* What is being asked
Scan the material below for the string "Blender", and copy every line where it shows up.

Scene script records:
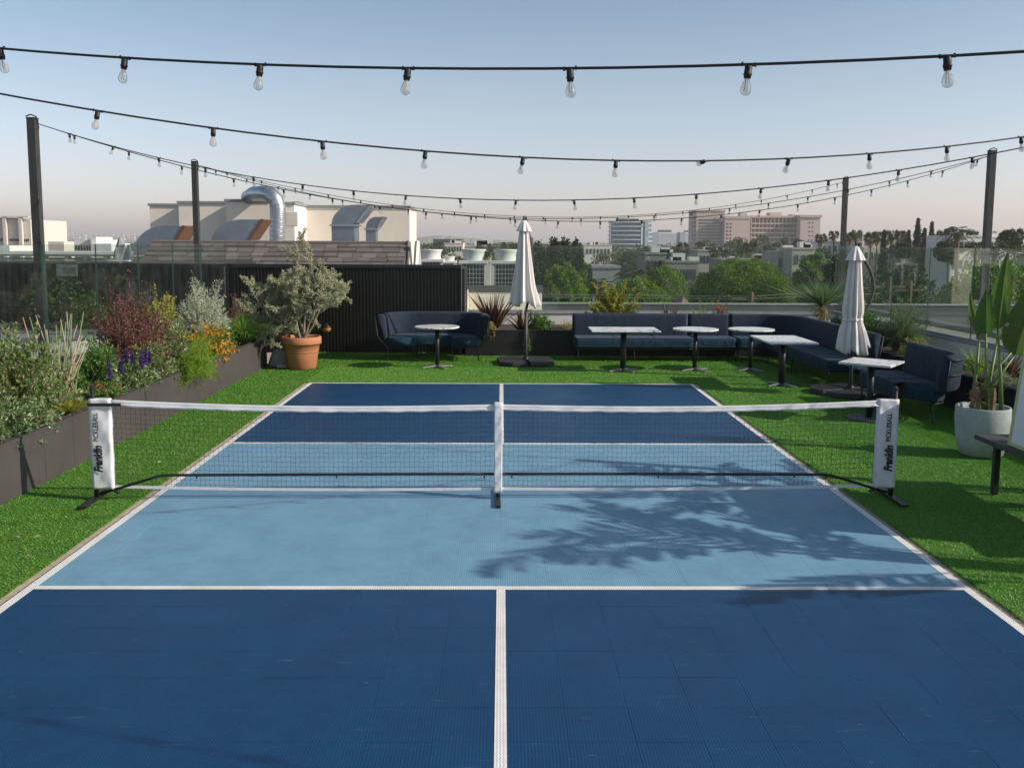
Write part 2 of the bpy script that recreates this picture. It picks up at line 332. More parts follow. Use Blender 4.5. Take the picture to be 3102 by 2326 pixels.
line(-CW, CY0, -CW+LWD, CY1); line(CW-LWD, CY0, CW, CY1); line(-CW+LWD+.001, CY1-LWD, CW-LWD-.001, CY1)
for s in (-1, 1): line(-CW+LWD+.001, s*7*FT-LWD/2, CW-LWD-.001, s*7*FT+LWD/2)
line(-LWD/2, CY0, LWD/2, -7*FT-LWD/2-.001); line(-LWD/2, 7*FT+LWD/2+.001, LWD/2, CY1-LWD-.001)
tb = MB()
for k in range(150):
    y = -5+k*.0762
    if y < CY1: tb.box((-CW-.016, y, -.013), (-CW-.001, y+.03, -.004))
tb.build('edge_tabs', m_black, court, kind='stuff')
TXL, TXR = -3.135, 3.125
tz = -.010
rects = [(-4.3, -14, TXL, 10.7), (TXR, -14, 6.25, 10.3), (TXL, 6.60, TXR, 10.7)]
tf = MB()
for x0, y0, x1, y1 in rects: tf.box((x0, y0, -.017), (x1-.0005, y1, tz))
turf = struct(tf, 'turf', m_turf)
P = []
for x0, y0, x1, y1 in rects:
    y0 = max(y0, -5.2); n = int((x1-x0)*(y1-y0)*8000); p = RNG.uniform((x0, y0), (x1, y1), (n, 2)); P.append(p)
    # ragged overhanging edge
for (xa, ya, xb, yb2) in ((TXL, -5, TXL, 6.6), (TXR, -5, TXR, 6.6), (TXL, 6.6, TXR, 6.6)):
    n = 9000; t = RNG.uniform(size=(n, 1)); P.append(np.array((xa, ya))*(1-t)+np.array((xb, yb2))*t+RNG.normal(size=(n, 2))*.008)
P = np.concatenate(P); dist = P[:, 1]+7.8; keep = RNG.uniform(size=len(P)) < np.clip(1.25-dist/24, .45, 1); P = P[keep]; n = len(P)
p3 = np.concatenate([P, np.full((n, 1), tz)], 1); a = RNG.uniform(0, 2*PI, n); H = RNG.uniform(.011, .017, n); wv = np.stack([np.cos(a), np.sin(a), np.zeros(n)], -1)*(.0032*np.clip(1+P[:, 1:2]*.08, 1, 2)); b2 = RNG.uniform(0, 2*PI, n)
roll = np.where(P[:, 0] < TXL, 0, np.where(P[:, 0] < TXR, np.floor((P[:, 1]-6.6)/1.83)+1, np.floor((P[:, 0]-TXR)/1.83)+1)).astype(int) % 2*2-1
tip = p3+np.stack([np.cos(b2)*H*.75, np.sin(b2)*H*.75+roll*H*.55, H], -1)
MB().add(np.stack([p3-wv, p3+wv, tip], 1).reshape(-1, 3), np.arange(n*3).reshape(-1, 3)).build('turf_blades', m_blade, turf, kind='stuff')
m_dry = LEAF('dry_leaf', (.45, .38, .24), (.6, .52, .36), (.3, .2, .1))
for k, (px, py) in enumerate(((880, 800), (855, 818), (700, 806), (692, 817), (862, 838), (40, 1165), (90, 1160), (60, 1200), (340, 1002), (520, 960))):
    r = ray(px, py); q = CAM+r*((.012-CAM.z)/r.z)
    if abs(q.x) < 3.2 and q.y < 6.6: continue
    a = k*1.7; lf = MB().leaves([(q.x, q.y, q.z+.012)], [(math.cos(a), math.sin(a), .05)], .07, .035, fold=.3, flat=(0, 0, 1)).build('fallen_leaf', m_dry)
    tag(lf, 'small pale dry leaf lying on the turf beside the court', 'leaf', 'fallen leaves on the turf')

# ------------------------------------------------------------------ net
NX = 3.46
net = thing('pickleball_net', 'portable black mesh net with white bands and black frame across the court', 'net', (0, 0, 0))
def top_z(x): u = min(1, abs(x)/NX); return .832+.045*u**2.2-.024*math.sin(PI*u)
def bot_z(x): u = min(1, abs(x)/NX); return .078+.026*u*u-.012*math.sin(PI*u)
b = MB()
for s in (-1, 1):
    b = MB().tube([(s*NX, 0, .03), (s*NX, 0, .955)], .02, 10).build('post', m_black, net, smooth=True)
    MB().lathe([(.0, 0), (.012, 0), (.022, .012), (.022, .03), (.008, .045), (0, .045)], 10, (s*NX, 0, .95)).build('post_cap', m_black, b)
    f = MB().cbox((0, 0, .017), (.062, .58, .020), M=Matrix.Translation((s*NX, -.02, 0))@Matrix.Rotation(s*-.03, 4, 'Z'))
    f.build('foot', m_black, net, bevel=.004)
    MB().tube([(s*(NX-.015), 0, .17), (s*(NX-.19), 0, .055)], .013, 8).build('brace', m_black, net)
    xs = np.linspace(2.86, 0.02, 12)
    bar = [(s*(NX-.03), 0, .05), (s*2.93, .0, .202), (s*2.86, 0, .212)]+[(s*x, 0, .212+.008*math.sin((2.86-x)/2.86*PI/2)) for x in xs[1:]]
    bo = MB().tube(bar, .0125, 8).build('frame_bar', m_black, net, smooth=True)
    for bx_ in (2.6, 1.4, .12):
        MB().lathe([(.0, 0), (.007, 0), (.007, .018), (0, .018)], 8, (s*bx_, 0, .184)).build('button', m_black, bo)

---

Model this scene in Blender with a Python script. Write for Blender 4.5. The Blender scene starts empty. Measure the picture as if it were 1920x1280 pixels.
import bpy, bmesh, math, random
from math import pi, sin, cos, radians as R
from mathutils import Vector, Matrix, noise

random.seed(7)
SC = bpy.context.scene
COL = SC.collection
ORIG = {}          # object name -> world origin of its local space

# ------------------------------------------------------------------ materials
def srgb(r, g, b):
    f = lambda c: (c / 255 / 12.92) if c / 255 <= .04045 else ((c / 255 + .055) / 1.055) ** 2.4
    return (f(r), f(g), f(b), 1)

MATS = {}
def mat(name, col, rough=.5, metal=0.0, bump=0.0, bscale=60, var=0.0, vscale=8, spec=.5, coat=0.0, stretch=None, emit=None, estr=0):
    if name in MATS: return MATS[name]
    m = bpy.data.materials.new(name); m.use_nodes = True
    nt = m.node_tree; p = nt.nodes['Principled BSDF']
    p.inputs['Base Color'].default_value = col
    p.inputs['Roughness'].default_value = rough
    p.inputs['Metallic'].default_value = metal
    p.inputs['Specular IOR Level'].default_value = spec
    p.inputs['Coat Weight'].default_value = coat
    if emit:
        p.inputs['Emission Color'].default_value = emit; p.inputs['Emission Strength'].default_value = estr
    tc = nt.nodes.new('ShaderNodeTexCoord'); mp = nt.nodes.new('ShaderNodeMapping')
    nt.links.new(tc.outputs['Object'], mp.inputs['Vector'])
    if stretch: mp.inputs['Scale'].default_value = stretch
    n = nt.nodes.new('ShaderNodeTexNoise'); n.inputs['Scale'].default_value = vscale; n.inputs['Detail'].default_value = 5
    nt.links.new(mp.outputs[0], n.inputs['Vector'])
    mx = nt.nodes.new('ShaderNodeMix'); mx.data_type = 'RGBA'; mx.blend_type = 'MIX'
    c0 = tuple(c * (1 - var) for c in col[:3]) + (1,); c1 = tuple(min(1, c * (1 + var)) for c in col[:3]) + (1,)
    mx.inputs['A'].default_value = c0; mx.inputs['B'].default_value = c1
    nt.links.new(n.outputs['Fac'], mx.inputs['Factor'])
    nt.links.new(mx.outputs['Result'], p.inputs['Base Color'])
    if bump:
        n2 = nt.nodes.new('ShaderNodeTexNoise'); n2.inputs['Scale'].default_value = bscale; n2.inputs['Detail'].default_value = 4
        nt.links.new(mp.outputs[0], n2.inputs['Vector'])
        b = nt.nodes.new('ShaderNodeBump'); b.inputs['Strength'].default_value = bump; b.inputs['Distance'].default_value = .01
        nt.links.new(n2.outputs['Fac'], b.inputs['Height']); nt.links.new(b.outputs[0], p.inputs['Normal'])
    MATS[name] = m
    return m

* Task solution
Write part 2 of the bpy script that recreates this picture. It picks up at line 332. More parts follow. Use Blender 4.5. Take the picture to be 3102 by 2326 pixels.
Model this scene in Blender with a Python script. Write for Blender 4.5. The Blender scene starts empty. Measure the picture as if it were 1920x1280 pixels.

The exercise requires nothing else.